*GIVEN INFORMATION*.
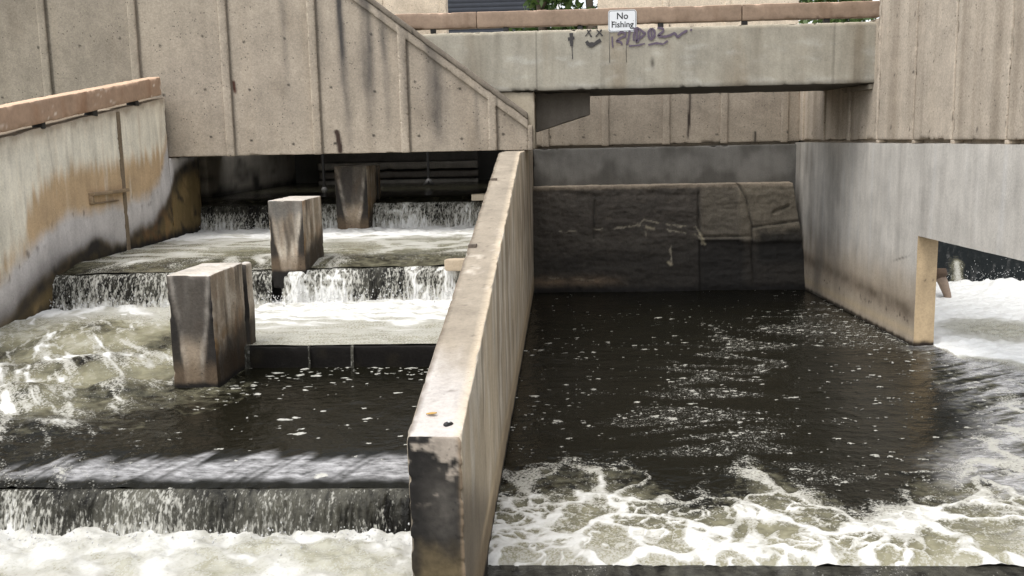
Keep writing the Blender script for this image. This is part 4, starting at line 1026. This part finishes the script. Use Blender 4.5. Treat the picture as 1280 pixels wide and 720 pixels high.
# --- third pool (white, right of the big pier)
nu, nv = 420, 300
X_, Y_ = np.meshgrid(np.linspace(-3.6, -.84, nu), np.linspace(8.95, 11.85, nv), indexing='ij'); x = X_.ravel(); y = Y_.ravel()
bz = ss(9.6, 10.8, y + .4 * fbm(x * 1.6, y * 1.4, 3, 421))
hs = ridge(x * .7 + .4 * fbm(x, y, 2, 422), y * 3.0, 3, 423)
foam = np.clip(.46 + .36 * ss(.25, .8, hs) * ss(8.9, 9.9, y) + .46 * bz + .30 * fbm(x * 4, y * 7, 4, 425), 0, 1.06)
z = 1.0 + .02 * fbm(x * 1.5, y * 3, 3, 427) + bz * (.07 * np.abs(fbm(x * 2.4, y * 2.4, 4, 429)) + .02 * fbm(x * 8, y * 8, 3, 430))
keep = (x > -3.3) | (y > 9.2)
pool('pool_water', x, y, z, foam, np.ones(len(x)) * .9, nu, nv, keep=keep & (y < w3y(x) + .06))

# --- fourth pool above the middle pier
nu, nv = 560, 320
X_, Y_ = np.meshgrid(np.linspace(-6.2, -.84, nu), np.linspace(11.28, 16.4, nv), indexing='ij'); x = X_.ravel(); y = Y_.ravel()
e = y - w3y(x)
bz = ss(14.0, 15.7, y + .45 * fbm(x * 1.1, y * 1.2, 3, 431))
hs = ridge(x * .8 + .6 * fbm(x * .9, y * .9, 3, 432), y * 1.5 + .7 * fbm(x * .8, y * .8, 3, 434), 4, 433)
run = ridge(x * 1.3 + .4 * fbm(x, y, 2, 434), y * .5, 3, 435)
foam = .30 + .52 * ss(.25, .75, hs) * ss(.3, 1.3, e) + .75 * bz + .15 * fbm(x * 3, y * 5, 3, 437)
foam += .55 * ss(.45, .85, run) * (1 - ss(.5, 1.3, e)) * ss(-.3, .2, fbm(x * 1.1, y * .6, 3, 436))
foam -= .22 * (1 - ss(.2, .9, e)) * ss(-.1, .3, fbm(x * 1.3, y * 1.0, 3, 439) + .1)
aer = np.clip(.22 + .66 * ss(.3, 2.2, e) + .3 * fbm(x * 1.1, y * 1.6, 3, 441), .05, 1)
z = 1.47 - .075 * ss(.75, 0., e) ** 1.3 + .02 * fbm(x * 1.5, y * 2.5, 3, 443) + bz * (.10 * np.abs(fbm(x * 2.0, y * 2.0, 4, 445)) + .02 * fbm(x * 7, y * 7, 3, 446))
z += .02 * run * (1 - ss(.3, 1.0, e))
keep = (e > -.03)
pool('pool_water', x, y, z, foam, aer, nu, nv, keep=keep)
zt3 = lambda q: 1.395 + .012 * pn(q * 3, q * 0, 451)
for i, (a0, a1, wh, dk) in enumerate(((-6.15, -3.535, .72, .02), (-3.41, -.84, .76, .0))):
    fall('waterfall', a0, a1, lambda q: w3y(q) - .02 + -.16 * np.exp(-((q + 3.22) / .16) ** 2), zt3, .93, .5, foam_curtain(453 + i * 20, dk, wh, 26, 2.2, .35, ((-1.80, .09, .42), (-1.38, .08, .38), (-2.75, .14, .25), (-2.3, .2, -.25), (-4.6, .2, .25), (-5.4, .3, .12), (-3.2, .2, .15))), 453 + i * 20)

# --- top pool in the shade
nu, nv = 360, 180
X_, Y_ = np.meshgrid(np.linspace(-6.9, -.84, nu), np.linspace(16.30, 23.3, nv), indexing='ij'); x = X_.ravel(); y = Y_.ravel()
z = 1.985 - .09 * ss(16.9, 16.3, y) + .014 * fbm(x * 2, y * 3, 4, 471)
pool('pool_water', x, y, z, .06 + .3 * (1 - ss(16.3, 16.9, y + .2 * fbm(x * 3, y, 2, 473))) * ss(-.1, .4, fbm(x * 6, y * 6, 3, 475)), np.full(len(x), .02), nu, nv)
def f4(xx, t):
    q = foam_curtain(481, -.06, .68, 26, 2.0, .35, ((-2.6, .3, .2), (-1.3, .25, -.2)))(xx, t)
    lft = 1 - ss(-4.3, -3.6, xx)
    return q[0] - lft * .42 * (1 - ss(.42, .58, t + .05 * fbm(xx * 4, t, 2, 483))), q[1]
fall('waterfall', -6.9, -.84, lambda q: 16.30 + 0 * q, lambda q: 1.895 + .01 * pn(q * 4, q * 0, 485), 1.36, .6, f4, 481)

# --- thin skin over the near sill and the tailwater below it
nu, nv = 700, 60
X_, Y_ = np.meshgrid(np.linspace(-.545, 6, nu), np.linspace(0, 1, nv), indexing='ij'); x = X_.ravel(); t = Y_.ravel()
yy = 6.345 - .235 * np.clip(t / .35, 0, 1) - .09 * np.clip((t - .35) / .65, 0, 1) - .02 * fbm(x * 8, t * 2, 3, 491) * ss(.3, .5, t)
zz = -.035 - .008 * fbm(x * 5, t * 3, 2, 493) - .45 * np.clip((t - .33) / .67, 0, 1) ** 1.4
fo = .08 + .6 * fbm(x * 3, t * 2, 4, 495) + .30 * ss(.6, 1, t)
pool('waterfall', x, yy, zz, fo, np.full(len(x), .12), nu, nv, M_FALL)
nu, nv = 500, 220
X_, Y_ = np.meshgrid(np.linspace(-.56, 6, nu), np.linspace(3.0, 6.12, nv), indexing='ij'); x = X_.ravel(); y = Y_.ravel()
la = lace(x, y, 2.2, 497, .10, .8)
pool('pool_water', x, y, -.40 + .03 * fbm(x * 2, y * 2, 4, 499), .25 + .5 * la * ss(5, 5.9, y) + .2 * fbm(x * 4, y * 4, 3, 501), np.full(len(x), .12), nu, nv)

rg = np.random.RandomState(12); C_ = []; Rr_ = []
for x0, x1, yf, zb, n_, up_ in ((-6.1, -.9, lambda q: 5.80 + 0 * q, .38, 700, .10), (-6.1, -.9, lambda q: w3y(q) - .22, 1.02, 700, .14), (-6.4, -.9, lambda q: 16.05 + 0 * q, 1.45, 600, .16), (5.2, 13, lambda q: 17.9 + 0 * q, .15, 900, .30)):
    xx = rg.uniform(x0, x1, n_); C_.append(np.stack([xx, yf(xx) - np.abs(rg.normal(0, .10, n_)), zb + np.abs(rg.normal(0, up_ * .6, n_))], 1)); Rr_.append(rg.uniform(.003, .008, n_) * (1 + .4 * (zb > 1)))
C_ = np.concatenate(C_); Rr_ = np.concatenate(Rr_)
oc = np.array([[1, 0, 0], [-1, 0, 0], [0, 1, 0], [0, -1, 0], [0, 0, 1.3], [0, 0, -1.3]])
of = np.array([[0, 2, 4], [2, 1, 4], [1, 3, 4], [3, 0, 4], [2, 0, 5], [1, 2, 5], [3, 1, 5], [0, 3, 5]])
V = (C_[:, None, :] + oc[None] * Rr_[:, None, None]).reshape(-1, 3); F = (of[None] + 6 * np.arange(len(C_))[:, None, None]).reshape(-1, 3)
tag(mesh('spray', V, F, simple('spray_white', (.55, .55, .54), .4, .05)), 'white droplets of spray thrown up at the foot of the falls', 'spray', kind='stuff')

# ------------------------------------------------------------------ 12 ground, river, banks
def sheet(name, x0, x1, y0, y1, z, mat, zf=None, n=24):
    X_, Y_ = np.meshgrid(np.linspace(x0, x1, n), np.linspace(y0, y1, n), indexing='ij'); x = X_.ravel(); y = Y_.ravel()
    zz = np.full(len(x), float(z)) if zf is None else zf(x, y)
    return tag(mesh(name, np.stack([x, y, zz], 1), quads(n, n), mat), kind='structure')
M_MUD = simple('riverbed_mud', (.06, .05, .035), .9, .3, 2)
M_GRASS = simple('grassy_ground', (.07, .10, .035), .95, .5, 3)
M_PAVE = simple('street_paving', (.34, .32, .29), .9, .15, 2)
sheet('ground', -400, 400, -400, 400, -1.25, M_MUD)
sheet('river', -60, 60, -60, 3.0, -.55, water('tailwater', ripple=.4), lambda x, y: -.55 + 0 * x)
sheet('bank', -60, -6.5, -10, 40, 2.8, M_GRASS, lambda x, y: np.minimum(lw_top(y) - .15, 3.6) + .3 * ss(-7, -20, x) * fbm(x * .1, y * .1, 3, 5))
sheet('street', -80, 80, 19.5, 380, 4.34, M_PAVE)

# ------------------------------------------------------------------ 13 what shows above the footbridge
def bgwall(label, x0, x1, y, z1, ribs):
    o = thing('parapet_wall', label, 'concrete wall', ((x0 + x1) / 2, y, 4.34), 'pale walls beyond the footbridge')
    b = Builder().box((x0, y, 4.30), (x1, y + .3, z1), res=.06, r=.012, fine=('y-',), coarse=.5)
    for r_ in ribs: b.box((r_ - .07, y - .03, 4.30), (r_ + .07, y + .01, z1), res=.06, r=.015, skip='y+')
    b.make('wall_panel', M_AGG, o, paint_ribbed(511, lin(196, 182, 162), (), 'x'), jit=.004)
bgwall('pale concrete wall behind the footbridge rail, next to the dark sided house', -9, -2.50, 22, 8., (-2.58, -4.0, -5.4))
bgwall('pale concrete wall behind the no fishing sign and the footbridge rail', .86, 5.25, 22, 8., (2.35, 3.7))
hs = thing('house', 'house with dark slate blue lap siding beyond the footbridge', 'house', (-5, 41, 4.34))
V = []; F = []; n = 0
M_SIDE = simple('slate_siding', (.055, .062, .078), .7, .25, 3)
for i in range(34):
    z0 = 4.3 + i * .18
    V.append(np.array([[-11, 40.00, z0], [.02, 40.00, z0], [.02, 40.03, z0 + .19], [-11, 40.03, z0 + .19], [-11, 40.05, z0], [.02, 40.05, z0]])); F.append(np.array([[0, 1, 2, 3], [4, 5, 1, 0]]) + n); n += 6
mesh('siding', np.concatenate(V), np.concatenate(F), M_SIDE, hs, smooth=False)
Builder().box((-11, 40.06, 4.3), (.0, 48, 10.4), res=2, r=.02).make('wall', M_DARK, hs)
V = np.array([[-11.5, 39.6, 10.3], [.5, 39.6, 10.3], [.5, 44, 13], [-11.5, 44, 13], [.5, 48.4, 10.3], [-11.5, 48.4, 10.3]])
mesh('roof', V, [[0, 1, 2, 3], [3, 2, 4, 5], [0, 5, 4, 1]], simple('shingles', (.08, .075, .07), .9), hs, smooth=False)
Builder().box((-.12, 39.94, 4.3), (.06, 40.02, 10.4), res=.5, r=.01).make('corner_board', simple('white_trim', (.7, .7, .68)), hs)
po = thing('utility_pole', 'pale grey pole standing among leaves beyond the footbridge', 'pole', (-.18, 33, 4.34))
tube('shaft', [(-.20, 33, 4.3), (-.2, 33, 8), (-.2, 33, 13)], [.13, .12, .10], simple('pale_pole', (.6, .62, .64), .6, .1), po)
tube('cross_arm', [(-1.1, 33, 12.3), (.7, 33, 12.3)], [.06, .06], simple('arm_grey', (.3, .3, .3)), po)

M_LEAF, nt, bs = newmat('leaves')
gi = N(nt, 'ShaderNodeNewGeometry'); rr = N(nt, 'ShaderNodeValToRGB')
nt.links.new(gi.outputs['Random Per Island'], rr.inputs[0])
rr.color_ramp.elements[0].color = (.035, .075, .018, 1); rr.color_ramp.elements[1].color = (.13, .20, .05, 1)
nt.links.new(rr.outputs[0], bs.inputs['Base Color']); bs.inputs['Roughness'].default_value = .5
tr = N(nt, 'ShaderNodeBsdfTranslucent'); nt.links.new(rr.outputs[0], tr.inputs[0])
ad = N(nt, 'ShaderNodeMixShader'); ad.inputs[0].default_value = .45
nt.links.new(bs.outputs[0], ad.inputs[1]); nt.links.new(tr.outputs[0], ad.inputs[2])
nt.links.new(ad.outputs[0], [q for q in nt.nodes if q.type == 'OUTPUT_MATERIAL'][0].inputs[0])
M_BARK = simple('bark', (.09, .07, .05), .95, .4, 12, bump=.6)
def tree(label, x, y, h, cr, seed, nl=2600):
    rg = np.random.RandomState(seed)
    o = thing('tree', label, 'tree', (x, y, 4.34), 'trees beyond the footbridge')
    z0 = 4.3
    tube('trunk', [(x, y, z0), (x + .1, y, z0 + h * .25), (x - .05, y, z0 + h * .5), (x + .05, y, z0 + h * .85)], [.2, .16, .11, .03], M_BARK, o, seed=seed)
    cl = []
    for k in range(16):
        a = rg.rand() * 6.28; zz = z0 + h * (.22 + .7 * rg.rand()); rr_ = cr * (.35 + .6 * rg.rand()) * (1 - .4 * abs((zz - z0) / h - .55))
        c_ = np.array([x + rr_ * math.cos(a), y + rr_ * math.sin(a), zz]); cl.append(c_)
        if k < 8: tube('limb', [(x, y, zz - .5), tuple((np.array([x, y, zz - .2]) + c_) / 2), tuple(c_)], [.06, .045, .015], M_BARK, o, ns=7, seed=k)
    cl = np.array(cl)
    cen = cl[rg.randint(0, len(cl), nl)] + rg.normal(0, cr * .2, (nl, 3))
    a = rg.normal(size=(nl, 3)); a /= np.linalg.norm(a, axis=1, keepdims=True); b_ = np.cross(a, rg.normal(size=(nl, 3))); b_ /= np.linalg.norm(b_, axis=1, keepdims=True)
    L = (.10 + .08 * rg.rand(nl))[:, None]
    V = np.stack([cen - a * L, cen + b_ * L * .45, cen + a * L, cen - b_ * L * .45], 1).reshape(-1, 3)
    mesh('crown', V, np.arange(nl * 4).reshape(-1, 4), M_LEAF, o, smooth=False)
tree('leafy green tree beside the dark sided house, left of the pale pole', -.55, 31, 5.6, 1.0, 5)
tree('leafy green tree right of the pale pole, behind the no fishing sign wall', .95, 30, 5.6, 1.15, 9)
tree('leafy green tree seen over the right end of the footbridge rail', 8.2, 31, 6.5, 1.3, 13)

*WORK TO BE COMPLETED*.
Write out exactly the opening lines of the data, stopping after the line that holds "pool('pool_water', x, y, z, foam, np.ones(len(x))". Exclude pictures.

*SOLUTION*.
Keep writing the Blender script for this image. This is part 4, starting at line 1026. This part finishes the script. Use Blender 4.5. Treat the picture as 1280 pixels wide and 720 pixels high.
# --- third pool (white, right of the big pier)
nu, nv = 420, 300
X_, Y_ = np.meshgrid(np.linspace(-3.6, -.84, nu), np.linspace(8.95, 11.85, nv), indexing='ij'); x = X_.ravel(); y = Y_.ravel()
bz = ss(9.6, 10.8, y + .4 * fbm(x * 1.6, y * 1.4, 3, 421))
hs = ridge(x * .7 + .4 * fbm(x, y, 2, 422), y * 3.0, 3, 423)
foam = np.clip(.46 + .36 * ss(.25, .8, hs) * ss(8.9, 9.9, y) + .46 * bz + .30 * fbm(x * 4, y * 7, 4, 425), 0, 1.06)
z = 1.0 + .02 * fbm(x * 1.5, y * 3, 3, 427) + bz * (.07 * np.abs(fbm(x * 2.4, y * 2.4, 4, 429)) + .02 * fbm(x * 8, y * 8, 3, 430))
keep = (x > -3.3) | (y > 9.2)
pool('pool_water', x, y, z, foam, np.ones(len(x)) * .9, nu, nv, keep=keep & (y < w3y(x) + .06))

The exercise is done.